Fin d’alerte, tout le monde rentre chez soi. Plus de
lumières, pas d’électricité, tout est noir. Un noir d’encre, ou de four, un
ébène profond qui rappelle ces nuits d’antan où seules les ombres régnaient en maîtresses
sur le temps du sommeil. Pourtant, je ne dors pas. Je contemple cette nuit
primitive, et dans les tréfonds de mon âme je frissonne au souvenir des
terreurs nocturnes de mes aïeuls. C’est si étrange, dans ce monde si moderne,
de se retrouver plonger dans les Ténèbres. Aucune lumière, et on dirait que
tout est mort. Dans la résidence, plus de bruits, tout est calme, d’un calme
sépulcral, comme si un voile diaphane, un suaire nocturne, était tombé sur la
fureur de l’incendie.
Lentement, mes yeux s’habituent à cette absence de lumières.

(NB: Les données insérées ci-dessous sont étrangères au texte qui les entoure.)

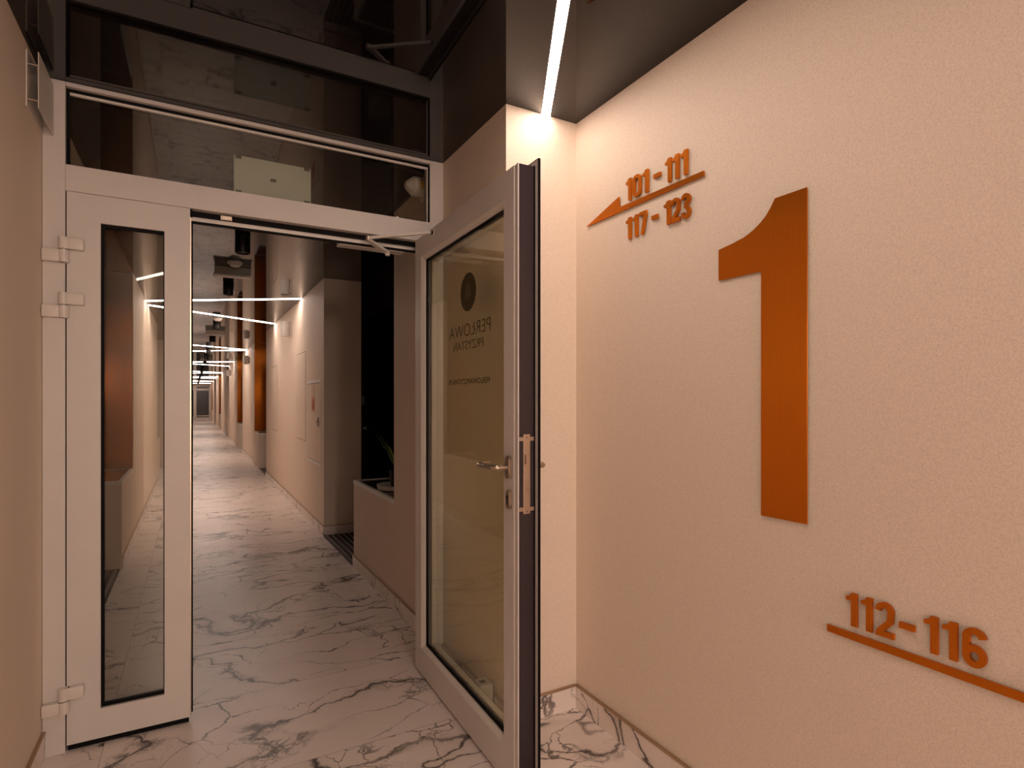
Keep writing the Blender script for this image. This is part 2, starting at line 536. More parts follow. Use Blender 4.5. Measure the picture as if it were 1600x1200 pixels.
CL = [((1.087, 6.868), (-0.47, 7.878), 'first white LED line across the corridor ceiling beyond the glazed frame'),
      ((-0.47, 8.214), (1.087, 9.293), 'second white LED line across the corridor ceiling, sloping down to the small wall drum'),
      ((-0.47, 13.33), (1.087, 14.38), 'third white LED line across the corridor ceiling, upper of the second pair'),
      ((1.087, 14.46), (-0.47, 15.75), 'fourth white LED line across the corridor ceiling, lower of the second pair'),
      ((1.087, 18.95), (-0.47, 20.0), None), ((-0.47, 20.3), (1.087, 21.5), None),
      ((-0.47, 25.6), (1.087, 26.6), None), ((1.087, 26.7), (-0.47, 28.0), None),
      ((1.087, 43.2), (-0.47, 44.1), None),
      ((1.087, 31.2), (-0.47, 32.2), None), ((-0.47, 32.5), (1.087, 33.7), None),
      ((-0.47, 37.8), (1.087, 38.8), None), ((1.087, 38.9), (-0.47, 40.2), None)]
for p, q, lab in CL:
    e0 = ('x', (XC - g) if p[0] > 0 else (XL + g))
    e1 = ('x', (XC - g) if q[0] > 0 else (XL + g))
    line_light(p, q, (e0, e1), M['led_far'], lab or 'thin white LED line among the crowded ones over the far end of the corridor',
               'LED lines along the corridor ceiling' if lab else 'LED lines over the far end of the corridor', drop=0.004)

# ------------------------------------------------------------------ glazed frame with transom
fr = thing('door_1', (0, YD, 0), 'white painted metal door frame with a glazed transom across the corridor', 'door frame', kind='structure')
F = lambda *a, **k: MB().box(*a, **k)
D0, D1 = 0.0, YB - YD
def loc_box(m, x0, x1, y0, y1, z0, z1, bev=0.0):
    return m.box(x0, x1, y0, y1, z0, z1, bev)
HZ0, HZ1, TZ = 2.044, 2.140, 2.424
loc_box(MB(), XL + .001, -0.403, D0, D1, 0, CEIL - .001, .002).build('jamb', M['frame'], fr)
loc_box(MB(), 1.001, XS - .0005, D0, D1, 0, CEIL - .001, .002).build('jamb', M['frame'], fr)
loc_box(MB(), -0.403, 1.001, D0, D1, HZ0, HZ1, .002).build('transom_bar', M['frame'], fr)
loc_box(MB(), -0.403, 1.001, D0, D1, TZ, CEIL - .001, .002).build('head_bar', M['frame'], fr)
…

Je vois les contours de l’ensemble de mes affaires, douce contingence
matérielle qui me redonne un peu de baume au cœur dans ces tristes ténèbres.
Mais si je ne connaissais pas l’endroit où j’étais, en serait-il de même ?
Je suis dans mon foyer, et même sans aucun éclairage, je me sens chez moi dans
ces ombres voluptueuses qui m’appartiennent. Pourtant, j’ai peur. Je suis
terrifié par une peur primale, une peur de l’inconnue, une peur de la nuit
noire qui bout en sourdine tandis que je regarde cet endroit si bien connu.
Dehors, ni étoile ni lune pour éclairer ma route, pourtant je vois, ou plutôt,
je sens, la couverture de mes livres.
Quand j’étais enfant, éveillé au milieu d’un cauchemar, cela
me redonnait du courage, mais là, dans ce four de ténèbres, j’ai l’impression
que tous ces objets se transforment en bêtes fantastiques, monstres enfantins
qui se terrent sous les lits. De mémoire je pourrais pourtant dire qui est qui,
je connais l’ensemble de leurs titres, pour les avoir lu et rangés dans un
ordre défiant toute logique pour quelqu’un qui ne la connaîtrait pas. Mais
malgré cela, malgré la rationalité de mon esprit, je ressens toujours cette
profonde tristesse mélancolique, la même qui pèse quand on sort d’un terrible
cauchemar. J’essaie de surmonter ma peur, mais dans la solitude de la nuit, je
n’ai qu’une seule envie. Entendre une voix amie, humer le parfum délicieux et
si particulier d’un être cher, sentir le contact d’un corps chaud qui repose
tendrement endormi à mes côtés. Pas besoin de paroles dans ces moment-là, ces instants où l’on redoute, craint, ou
doute de l’inconnu. Seulement le besoin quasiment nécessaire et non pas
contingent d’avoir à ses côtés un être aimé, pour se dire qu’on est pas seul à
affronter les terribles terreurs solitaires de la nuit noire.